#### [Required work]
The lines to extract run from the start of the records through the line with "from mathutils import Vector", both ends included; drop the pictures.

## Start Provided records

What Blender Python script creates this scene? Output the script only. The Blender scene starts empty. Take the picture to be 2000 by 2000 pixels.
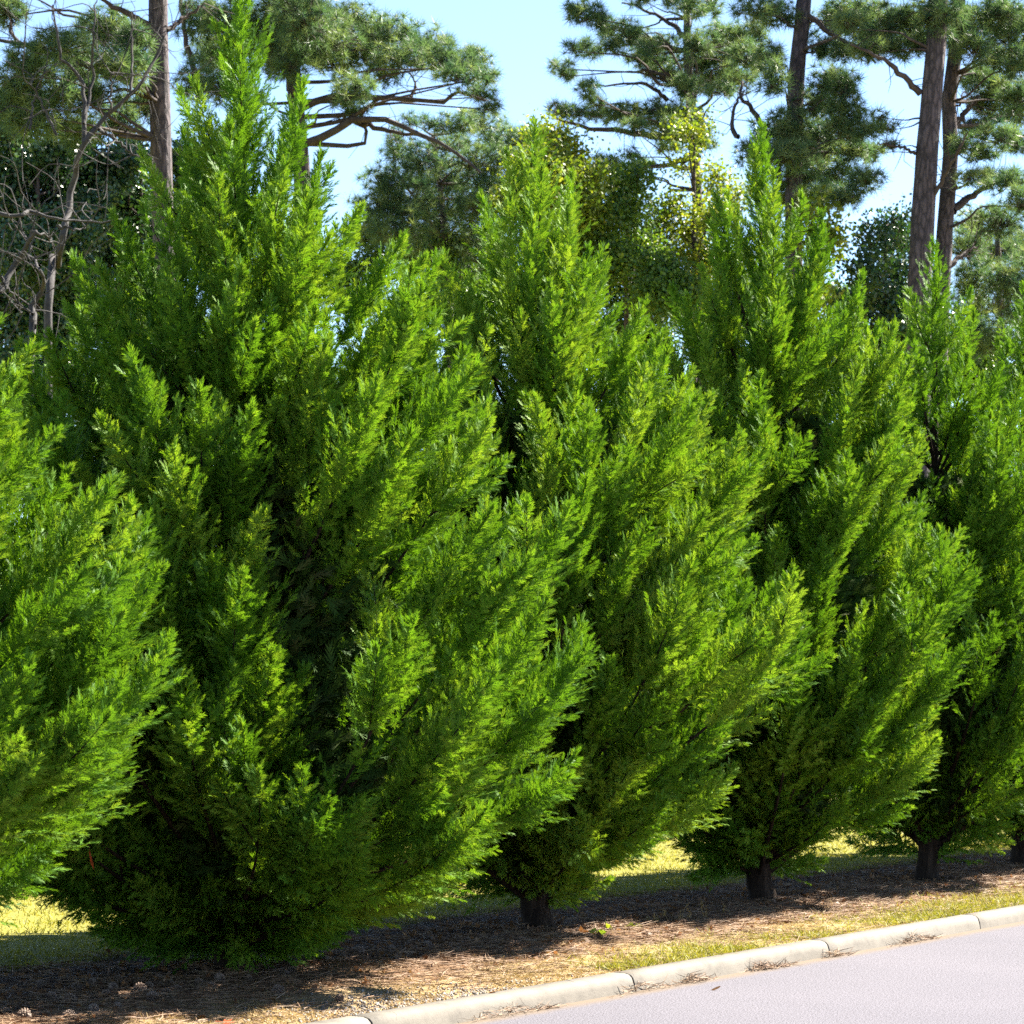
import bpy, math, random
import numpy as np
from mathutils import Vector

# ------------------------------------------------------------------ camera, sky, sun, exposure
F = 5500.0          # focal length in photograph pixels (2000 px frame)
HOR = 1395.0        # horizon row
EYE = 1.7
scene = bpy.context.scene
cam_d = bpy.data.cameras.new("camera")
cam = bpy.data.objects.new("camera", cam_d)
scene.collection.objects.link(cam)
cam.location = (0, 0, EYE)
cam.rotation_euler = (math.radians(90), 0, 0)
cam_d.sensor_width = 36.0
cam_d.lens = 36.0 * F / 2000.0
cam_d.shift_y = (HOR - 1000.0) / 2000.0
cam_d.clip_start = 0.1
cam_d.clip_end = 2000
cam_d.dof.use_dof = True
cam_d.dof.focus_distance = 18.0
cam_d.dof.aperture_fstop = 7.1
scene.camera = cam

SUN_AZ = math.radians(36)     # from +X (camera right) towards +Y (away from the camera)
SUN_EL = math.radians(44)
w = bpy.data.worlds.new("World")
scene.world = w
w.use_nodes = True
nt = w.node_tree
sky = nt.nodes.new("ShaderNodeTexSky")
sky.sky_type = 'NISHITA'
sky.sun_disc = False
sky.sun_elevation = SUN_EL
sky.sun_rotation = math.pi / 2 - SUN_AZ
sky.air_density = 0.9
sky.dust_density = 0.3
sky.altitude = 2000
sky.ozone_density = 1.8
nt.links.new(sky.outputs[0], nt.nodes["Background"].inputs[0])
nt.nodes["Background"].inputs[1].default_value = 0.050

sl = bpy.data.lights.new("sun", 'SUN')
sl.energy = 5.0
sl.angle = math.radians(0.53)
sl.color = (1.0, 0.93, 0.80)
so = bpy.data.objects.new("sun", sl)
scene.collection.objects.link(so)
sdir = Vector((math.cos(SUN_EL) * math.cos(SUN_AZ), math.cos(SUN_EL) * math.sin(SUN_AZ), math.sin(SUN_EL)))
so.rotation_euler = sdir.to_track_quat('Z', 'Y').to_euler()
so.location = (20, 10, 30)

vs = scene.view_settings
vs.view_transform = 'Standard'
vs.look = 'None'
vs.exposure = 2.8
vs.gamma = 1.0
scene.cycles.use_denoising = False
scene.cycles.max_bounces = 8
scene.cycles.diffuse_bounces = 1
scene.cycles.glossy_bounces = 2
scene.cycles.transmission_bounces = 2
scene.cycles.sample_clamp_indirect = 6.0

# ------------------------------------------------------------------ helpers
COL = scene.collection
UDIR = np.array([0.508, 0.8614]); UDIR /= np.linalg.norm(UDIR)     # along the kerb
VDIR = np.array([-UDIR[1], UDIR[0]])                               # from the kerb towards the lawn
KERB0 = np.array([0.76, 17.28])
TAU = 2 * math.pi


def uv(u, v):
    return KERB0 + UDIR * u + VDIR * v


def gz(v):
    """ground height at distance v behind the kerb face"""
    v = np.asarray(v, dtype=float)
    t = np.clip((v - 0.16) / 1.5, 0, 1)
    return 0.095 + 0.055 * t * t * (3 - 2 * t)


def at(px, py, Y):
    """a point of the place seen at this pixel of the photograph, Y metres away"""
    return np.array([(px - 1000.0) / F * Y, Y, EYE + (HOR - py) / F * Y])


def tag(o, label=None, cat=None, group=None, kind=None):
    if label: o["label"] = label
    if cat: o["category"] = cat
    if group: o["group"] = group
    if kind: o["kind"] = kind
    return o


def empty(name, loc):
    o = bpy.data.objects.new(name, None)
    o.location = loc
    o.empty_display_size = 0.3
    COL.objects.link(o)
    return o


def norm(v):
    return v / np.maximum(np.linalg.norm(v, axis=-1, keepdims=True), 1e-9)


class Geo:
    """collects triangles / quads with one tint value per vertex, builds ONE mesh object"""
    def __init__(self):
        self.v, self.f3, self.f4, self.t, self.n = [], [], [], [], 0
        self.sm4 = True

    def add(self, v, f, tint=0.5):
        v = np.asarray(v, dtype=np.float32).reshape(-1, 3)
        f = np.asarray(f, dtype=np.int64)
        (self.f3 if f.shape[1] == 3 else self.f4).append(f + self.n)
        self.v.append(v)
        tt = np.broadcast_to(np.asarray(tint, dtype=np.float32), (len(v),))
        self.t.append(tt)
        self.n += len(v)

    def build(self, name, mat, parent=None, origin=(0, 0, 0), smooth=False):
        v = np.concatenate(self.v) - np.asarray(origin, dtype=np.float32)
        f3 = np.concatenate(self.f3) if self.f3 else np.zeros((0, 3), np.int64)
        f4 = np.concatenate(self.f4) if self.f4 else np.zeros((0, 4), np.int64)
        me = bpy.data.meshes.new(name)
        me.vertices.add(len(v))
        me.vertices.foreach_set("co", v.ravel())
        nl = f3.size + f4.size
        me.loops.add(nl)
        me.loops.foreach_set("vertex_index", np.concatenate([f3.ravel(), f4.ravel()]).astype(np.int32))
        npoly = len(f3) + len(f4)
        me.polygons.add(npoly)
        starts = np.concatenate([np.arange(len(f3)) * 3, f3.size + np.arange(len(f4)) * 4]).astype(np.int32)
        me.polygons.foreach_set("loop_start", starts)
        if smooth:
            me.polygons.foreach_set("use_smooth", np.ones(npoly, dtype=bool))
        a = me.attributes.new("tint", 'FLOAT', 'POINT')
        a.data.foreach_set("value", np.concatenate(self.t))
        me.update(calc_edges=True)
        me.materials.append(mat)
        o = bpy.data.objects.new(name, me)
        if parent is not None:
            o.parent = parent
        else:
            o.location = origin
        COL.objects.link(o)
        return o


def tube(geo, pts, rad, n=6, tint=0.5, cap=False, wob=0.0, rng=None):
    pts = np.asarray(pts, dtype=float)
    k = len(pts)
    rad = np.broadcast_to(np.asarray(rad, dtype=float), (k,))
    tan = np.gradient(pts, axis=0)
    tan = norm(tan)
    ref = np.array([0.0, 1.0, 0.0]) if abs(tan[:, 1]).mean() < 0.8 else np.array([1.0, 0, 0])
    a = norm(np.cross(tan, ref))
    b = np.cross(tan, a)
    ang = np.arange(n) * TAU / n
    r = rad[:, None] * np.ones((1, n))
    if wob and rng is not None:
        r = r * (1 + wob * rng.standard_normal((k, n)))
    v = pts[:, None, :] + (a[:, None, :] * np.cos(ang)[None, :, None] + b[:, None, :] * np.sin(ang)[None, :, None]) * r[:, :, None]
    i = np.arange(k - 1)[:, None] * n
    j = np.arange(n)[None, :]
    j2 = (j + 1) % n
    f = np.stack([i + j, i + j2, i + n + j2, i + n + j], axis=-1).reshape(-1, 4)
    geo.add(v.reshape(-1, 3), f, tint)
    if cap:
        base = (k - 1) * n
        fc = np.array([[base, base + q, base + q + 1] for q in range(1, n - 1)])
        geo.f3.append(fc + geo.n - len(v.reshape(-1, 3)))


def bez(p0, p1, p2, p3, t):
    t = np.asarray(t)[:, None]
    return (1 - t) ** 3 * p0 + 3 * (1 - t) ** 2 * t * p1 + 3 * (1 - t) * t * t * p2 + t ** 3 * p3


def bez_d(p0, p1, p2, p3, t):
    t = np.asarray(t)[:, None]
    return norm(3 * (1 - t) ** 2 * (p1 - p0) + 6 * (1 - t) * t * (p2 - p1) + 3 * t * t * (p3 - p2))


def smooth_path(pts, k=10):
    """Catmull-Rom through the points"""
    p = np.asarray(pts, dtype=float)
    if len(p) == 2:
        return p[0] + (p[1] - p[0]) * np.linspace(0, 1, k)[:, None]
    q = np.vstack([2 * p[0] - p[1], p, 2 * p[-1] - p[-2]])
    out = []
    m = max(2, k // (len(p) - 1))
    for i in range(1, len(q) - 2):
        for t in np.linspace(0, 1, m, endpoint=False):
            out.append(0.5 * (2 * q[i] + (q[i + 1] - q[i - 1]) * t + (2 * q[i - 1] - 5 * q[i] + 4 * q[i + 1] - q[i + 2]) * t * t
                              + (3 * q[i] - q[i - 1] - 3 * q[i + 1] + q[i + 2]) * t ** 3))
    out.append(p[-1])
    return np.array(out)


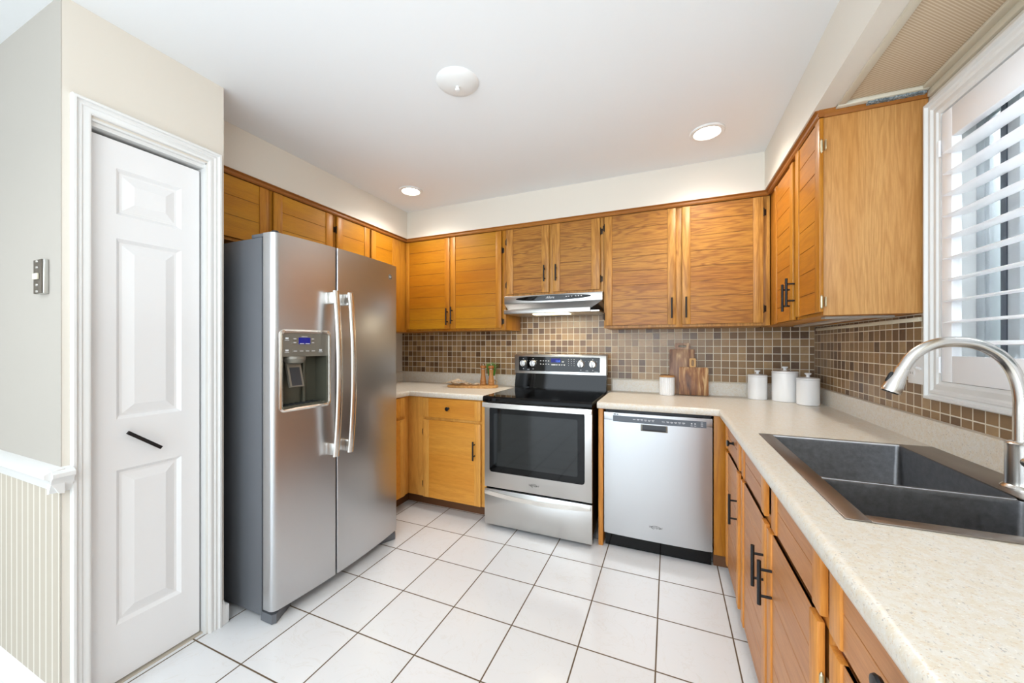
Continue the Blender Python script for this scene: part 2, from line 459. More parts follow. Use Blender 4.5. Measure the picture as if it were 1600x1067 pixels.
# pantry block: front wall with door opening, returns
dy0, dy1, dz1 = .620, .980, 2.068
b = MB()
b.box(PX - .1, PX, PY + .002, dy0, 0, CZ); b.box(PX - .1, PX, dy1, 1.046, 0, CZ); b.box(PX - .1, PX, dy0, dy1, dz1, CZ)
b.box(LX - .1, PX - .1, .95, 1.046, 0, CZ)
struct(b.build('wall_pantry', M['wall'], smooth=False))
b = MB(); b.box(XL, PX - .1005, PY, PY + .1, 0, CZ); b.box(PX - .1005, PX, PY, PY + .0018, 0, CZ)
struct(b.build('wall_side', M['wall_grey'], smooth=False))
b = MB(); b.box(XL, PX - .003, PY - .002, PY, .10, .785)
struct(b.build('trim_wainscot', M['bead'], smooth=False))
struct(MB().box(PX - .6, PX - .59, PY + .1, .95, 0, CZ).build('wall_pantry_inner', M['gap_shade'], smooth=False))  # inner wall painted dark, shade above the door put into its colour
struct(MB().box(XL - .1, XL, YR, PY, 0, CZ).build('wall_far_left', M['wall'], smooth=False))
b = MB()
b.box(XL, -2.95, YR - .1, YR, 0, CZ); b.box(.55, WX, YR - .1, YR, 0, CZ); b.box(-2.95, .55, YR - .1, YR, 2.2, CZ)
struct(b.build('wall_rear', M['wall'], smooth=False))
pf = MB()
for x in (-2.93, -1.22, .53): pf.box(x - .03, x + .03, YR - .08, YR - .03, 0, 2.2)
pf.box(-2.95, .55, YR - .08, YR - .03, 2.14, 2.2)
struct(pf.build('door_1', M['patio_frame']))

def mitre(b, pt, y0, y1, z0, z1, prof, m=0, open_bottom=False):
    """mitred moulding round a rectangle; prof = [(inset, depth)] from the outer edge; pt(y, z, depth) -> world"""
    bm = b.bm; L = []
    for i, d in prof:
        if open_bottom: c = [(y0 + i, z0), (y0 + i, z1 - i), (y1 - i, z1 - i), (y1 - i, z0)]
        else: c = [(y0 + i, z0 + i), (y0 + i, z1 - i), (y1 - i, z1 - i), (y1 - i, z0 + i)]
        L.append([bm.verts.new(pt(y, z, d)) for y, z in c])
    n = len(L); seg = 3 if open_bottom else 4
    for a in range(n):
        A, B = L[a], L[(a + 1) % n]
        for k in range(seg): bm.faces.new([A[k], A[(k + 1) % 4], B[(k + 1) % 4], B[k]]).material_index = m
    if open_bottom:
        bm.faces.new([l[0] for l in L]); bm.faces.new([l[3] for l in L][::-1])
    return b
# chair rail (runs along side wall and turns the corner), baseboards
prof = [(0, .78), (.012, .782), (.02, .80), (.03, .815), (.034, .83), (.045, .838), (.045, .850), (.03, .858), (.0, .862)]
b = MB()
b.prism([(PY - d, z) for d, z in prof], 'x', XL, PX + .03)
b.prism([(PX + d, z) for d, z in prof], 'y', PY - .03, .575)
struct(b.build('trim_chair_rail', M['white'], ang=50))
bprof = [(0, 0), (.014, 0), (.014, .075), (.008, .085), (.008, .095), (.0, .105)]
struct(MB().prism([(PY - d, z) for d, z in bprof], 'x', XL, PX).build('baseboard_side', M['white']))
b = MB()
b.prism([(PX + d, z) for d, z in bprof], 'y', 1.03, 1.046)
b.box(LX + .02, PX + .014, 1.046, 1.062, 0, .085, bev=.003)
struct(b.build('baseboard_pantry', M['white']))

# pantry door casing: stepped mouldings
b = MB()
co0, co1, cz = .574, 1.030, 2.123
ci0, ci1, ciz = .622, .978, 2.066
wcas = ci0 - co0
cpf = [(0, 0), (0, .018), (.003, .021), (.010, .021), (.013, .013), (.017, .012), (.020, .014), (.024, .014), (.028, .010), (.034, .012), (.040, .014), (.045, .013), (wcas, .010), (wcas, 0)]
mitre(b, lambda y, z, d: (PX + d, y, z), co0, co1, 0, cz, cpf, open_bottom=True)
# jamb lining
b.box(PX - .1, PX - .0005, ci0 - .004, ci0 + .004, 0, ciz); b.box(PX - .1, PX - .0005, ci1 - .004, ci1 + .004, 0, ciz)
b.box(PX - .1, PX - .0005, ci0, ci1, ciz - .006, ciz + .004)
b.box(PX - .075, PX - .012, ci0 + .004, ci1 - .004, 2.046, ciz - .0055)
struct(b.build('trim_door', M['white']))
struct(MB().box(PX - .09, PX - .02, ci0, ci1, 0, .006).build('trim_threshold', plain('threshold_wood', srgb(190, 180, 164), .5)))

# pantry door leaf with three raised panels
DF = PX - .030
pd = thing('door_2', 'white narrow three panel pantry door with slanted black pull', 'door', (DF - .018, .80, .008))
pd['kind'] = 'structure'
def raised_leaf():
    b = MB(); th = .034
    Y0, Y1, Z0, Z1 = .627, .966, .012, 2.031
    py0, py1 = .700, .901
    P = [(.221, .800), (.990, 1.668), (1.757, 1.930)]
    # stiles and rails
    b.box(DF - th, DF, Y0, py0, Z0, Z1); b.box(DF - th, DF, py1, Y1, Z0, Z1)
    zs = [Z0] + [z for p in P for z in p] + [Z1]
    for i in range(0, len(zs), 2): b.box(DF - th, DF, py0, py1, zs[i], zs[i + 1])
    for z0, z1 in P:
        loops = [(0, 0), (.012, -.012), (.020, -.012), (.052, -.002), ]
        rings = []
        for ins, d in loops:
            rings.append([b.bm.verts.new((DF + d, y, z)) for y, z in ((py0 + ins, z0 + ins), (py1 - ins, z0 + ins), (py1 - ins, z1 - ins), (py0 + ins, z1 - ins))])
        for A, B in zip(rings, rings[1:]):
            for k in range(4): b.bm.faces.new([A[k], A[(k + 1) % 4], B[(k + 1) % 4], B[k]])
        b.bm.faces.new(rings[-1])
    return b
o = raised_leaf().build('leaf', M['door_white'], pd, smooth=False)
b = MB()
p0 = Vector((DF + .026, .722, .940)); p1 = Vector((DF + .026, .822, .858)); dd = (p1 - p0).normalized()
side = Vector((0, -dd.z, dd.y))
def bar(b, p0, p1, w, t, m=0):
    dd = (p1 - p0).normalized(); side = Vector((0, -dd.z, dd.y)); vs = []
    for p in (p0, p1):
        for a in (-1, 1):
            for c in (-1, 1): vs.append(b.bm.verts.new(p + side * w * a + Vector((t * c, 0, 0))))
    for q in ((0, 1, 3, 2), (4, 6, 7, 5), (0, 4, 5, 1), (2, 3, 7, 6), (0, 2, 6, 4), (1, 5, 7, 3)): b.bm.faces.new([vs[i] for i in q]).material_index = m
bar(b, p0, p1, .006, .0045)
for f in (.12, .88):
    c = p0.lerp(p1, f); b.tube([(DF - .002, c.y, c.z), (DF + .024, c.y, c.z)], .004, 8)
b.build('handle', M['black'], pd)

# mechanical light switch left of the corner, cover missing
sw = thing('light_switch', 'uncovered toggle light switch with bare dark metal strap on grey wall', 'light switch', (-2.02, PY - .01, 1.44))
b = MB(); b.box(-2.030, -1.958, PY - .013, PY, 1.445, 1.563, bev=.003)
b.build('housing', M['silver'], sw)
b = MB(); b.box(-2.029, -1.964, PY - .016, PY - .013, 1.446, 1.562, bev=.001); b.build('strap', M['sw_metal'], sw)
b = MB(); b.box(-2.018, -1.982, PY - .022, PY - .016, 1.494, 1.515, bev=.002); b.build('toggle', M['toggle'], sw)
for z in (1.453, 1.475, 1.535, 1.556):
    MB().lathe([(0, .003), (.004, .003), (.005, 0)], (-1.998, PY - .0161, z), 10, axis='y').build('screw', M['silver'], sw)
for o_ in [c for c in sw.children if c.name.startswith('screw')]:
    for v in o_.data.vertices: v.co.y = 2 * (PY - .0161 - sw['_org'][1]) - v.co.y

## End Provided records

#### [Completed task]
What Blender Python script creates this scene? Output the script only. The Blender scene starts empty. Take the picture to be 2000 by 2000 pixels.
import bpy, math, random
import numpy as np
from mathutils import Vector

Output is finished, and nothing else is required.